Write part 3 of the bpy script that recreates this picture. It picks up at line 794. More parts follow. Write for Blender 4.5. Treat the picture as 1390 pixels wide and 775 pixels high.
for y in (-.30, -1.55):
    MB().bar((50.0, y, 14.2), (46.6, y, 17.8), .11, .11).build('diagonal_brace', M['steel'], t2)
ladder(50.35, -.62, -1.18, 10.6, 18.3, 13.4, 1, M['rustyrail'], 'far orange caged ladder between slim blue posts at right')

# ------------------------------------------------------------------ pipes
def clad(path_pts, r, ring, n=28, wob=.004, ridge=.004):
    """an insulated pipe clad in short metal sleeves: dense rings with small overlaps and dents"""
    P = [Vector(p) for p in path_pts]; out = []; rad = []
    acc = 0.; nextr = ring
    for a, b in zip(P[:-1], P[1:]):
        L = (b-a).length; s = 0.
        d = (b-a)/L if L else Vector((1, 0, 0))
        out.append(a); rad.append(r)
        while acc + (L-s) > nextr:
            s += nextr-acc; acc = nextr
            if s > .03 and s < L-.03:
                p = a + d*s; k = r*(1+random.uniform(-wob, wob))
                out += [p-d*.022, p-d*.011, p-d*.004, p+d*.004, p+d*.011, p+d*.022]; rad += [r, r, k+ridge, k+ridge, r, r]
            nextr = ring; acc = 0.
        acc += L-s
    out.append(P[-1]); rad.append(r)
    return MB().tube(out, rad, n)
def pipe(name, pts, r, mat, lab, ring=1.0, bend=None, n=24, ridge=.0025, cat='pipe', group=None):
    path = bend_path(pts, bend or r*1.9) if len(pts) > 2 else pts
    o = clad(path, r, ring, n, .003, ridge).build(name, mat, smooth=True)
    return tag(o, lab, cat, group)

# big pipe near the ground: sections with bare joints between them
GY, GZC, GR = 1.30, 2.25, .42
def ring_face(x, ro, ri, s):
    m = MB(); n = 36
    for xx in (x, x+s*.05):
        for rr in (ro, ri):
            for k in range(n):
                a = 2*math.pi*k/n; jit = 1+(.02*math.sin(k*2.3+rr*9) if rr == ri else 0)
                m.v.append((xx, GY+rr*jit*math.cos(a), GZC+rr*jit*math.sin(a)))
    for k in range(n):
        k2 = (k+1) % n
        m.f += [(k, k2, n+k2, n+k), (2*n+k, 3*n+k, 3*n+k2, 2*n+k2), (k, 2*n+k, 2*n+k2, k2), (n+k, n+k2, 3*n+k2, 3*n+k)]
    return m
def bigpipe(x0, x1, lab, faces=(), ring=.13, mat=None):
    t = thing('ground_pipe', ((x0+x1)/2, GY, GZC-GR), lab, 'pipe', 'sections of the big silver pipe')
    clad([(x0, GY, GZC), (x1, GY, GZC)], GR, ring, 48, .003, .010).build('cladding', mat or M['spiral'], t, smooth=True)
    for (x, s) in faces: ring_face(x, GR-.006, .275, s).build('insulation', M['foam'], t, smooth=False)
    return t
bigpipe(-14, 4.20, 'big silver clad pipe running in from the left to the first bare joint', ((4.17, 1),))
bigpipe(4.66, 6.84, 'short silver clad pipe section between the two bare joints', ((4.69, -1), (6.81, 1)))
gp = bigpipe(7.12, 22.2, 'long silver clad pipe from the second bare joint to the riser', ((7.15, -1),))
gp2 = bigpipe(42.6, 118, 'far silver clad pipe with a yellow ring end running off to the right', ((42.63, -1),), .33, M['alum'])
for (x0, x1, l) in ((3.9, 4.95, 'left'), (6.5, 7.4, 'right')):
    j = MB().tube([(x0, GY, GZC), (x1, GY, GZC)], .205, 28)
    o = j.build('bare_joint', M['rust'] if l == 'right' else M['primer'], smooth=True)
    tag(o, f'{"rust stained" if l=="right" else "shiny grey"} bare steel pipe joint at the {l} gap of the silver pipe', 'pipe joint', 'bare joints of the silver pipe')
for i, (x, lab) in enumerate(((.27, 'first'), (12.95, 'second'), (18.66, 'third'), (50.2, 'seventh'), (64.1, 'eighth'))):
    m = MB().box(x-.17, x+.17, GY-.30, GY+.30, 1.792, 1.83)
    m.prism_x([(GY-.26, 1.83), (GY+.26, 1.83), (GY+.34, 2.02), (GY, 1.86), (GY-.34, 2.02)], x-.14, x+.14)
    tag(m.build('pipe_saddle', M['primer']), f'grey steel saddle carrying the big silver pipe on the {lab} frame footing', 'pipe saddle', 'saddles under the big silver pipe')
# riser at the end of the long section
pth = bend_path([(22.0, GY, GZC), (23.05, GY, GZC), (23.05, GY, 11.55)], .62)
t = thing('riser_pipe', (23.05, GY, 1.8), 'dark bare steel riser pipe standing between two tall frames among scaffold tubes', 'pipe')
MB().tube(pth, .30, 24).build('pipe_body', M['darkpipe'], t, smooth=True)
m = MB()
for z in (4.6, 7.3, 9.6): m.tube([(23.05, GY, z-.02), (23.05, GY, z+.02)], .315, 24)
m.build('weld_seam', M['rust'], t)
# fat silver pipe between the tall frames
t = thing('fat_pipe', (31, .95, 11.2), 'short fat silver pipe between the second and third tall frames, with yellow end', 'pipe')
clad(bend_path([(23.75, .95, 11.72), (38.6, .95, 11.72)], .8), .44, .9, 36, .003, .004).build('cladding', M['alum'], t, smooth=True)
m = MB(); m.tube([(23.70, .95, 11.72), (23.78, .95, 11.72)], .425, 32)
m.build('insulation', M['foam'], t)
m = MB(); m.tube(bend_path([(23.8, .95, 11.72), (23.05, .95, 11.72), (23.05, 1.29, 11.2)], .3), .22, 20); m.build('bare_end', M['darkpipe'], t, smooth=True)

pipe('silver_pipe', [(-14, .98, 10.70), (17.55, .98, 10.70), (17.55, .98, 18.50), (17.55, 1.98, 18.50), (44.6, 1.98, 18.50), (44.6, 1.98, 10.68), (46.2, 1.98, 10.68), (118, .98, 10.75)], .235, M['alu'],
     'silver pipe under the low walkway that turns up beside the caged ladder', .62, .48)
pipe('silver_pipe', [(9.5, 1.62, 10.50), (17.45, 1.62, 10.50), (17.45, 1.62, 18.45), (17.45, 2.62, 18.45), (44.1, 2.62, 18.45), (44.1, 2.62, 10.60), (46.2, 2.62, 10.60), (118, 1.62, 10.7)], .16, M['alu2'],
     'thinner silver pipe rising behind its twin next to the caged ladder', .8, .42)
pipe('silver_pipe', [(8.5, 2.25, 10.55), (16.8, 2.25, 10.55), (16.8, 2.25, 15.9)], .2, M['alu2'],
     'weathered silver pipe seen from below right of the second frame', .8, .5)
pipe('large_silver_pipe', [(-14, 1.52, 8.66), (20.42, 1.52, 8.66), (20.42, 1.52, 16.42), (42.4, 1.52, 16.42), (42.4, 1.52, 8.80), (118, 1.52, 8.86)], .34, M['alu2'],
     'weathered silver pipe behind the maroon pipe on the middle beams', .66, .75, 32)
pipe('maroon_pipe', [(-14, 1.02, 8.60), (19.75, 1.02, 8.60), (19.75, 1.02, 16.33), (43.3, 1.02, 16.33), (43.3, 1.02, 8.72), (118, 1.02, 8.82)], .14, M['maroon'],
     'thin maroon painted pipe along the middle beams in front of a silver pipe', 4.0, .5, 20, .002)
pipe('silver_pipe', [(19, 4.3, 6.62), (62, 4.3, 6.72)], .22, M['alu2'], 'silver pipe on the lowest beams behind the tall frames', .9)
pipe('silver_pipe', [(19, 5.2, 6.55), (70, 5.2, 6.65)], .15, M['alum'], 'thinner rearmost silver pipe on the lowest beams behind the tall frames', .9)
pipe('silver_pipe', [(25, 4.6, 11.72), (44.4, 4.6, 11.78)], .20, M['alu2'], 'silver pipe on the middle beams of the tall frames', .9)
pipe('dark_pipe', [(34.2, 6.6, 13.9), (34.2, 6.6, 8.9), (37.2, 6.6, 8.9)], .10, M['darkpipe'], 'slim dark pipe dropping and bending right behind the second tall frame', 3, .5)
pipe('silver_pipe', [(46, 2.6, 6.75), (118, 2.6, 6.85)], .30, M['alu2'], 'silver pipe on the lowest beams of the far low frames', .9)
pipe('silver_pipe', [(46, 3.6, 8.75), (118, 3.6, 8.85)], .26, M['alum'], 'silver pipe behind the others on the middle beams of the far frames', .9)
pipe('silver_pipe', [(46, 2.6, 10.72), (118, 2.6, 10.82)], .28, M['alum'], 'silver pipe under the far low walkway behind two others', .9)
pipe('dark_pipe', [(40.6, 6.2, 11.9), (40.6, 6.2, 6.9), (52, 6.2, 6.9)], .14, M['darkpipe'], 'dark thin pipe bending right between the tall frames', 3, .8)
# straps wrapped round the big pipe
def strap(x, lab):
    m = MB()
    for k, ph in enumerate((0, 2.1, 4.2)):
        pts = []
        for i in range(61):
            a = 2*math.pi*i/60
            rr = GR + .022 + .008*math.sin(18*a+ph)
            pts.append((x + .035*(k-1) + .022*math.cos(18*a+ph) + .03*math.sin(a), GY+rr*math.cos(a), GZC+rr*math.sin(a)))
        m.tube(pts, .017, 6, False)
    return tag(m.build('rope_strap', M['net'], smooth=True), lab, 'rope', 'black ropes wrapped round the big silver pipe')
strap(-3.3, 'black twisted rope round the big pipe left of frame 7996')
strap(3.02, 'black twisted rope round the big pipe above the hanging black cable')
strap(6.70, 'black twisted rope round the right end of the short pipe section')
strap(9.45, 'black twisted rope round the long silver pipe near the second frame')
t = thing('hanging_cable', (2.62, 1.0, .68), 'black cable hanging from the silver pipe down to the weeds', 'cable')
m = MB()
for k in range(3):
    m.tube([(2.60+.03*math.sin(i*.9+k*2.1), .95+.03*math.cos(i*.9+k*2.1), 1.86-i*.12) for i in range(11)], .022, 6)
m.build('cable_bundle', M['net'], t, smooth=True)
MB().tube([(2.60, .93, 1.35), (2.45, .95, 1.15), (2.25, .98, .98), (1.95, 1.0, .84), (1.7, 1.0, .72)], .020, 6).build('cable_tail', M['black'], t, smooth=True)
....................
▸ **Exercise prompt**: Beginning at the top of the data, extract each line through the line containing "posts at right')" and return those lines exactly, with nothing added.

▸ **Finished answer**:
Write part 3 of the bpy script that recreates this picture. It picks up at line 794. More parts follow. Write for Blender 4.5. Treat the picture as 1390 pixels wide and 775 pixels high.
for y in (-.30, -1.55):
    MB().bar((50.0, y, 14.2), (46.6, y, 17.8), .11, .11).build('diagonal_brace', M['steel'], t2)
ladder(50.35, -.62, -1.18, 10.6, 18.3, 13.4, 1, M['rustyrail'], 'far orange caged ladder between slim blue posts at right')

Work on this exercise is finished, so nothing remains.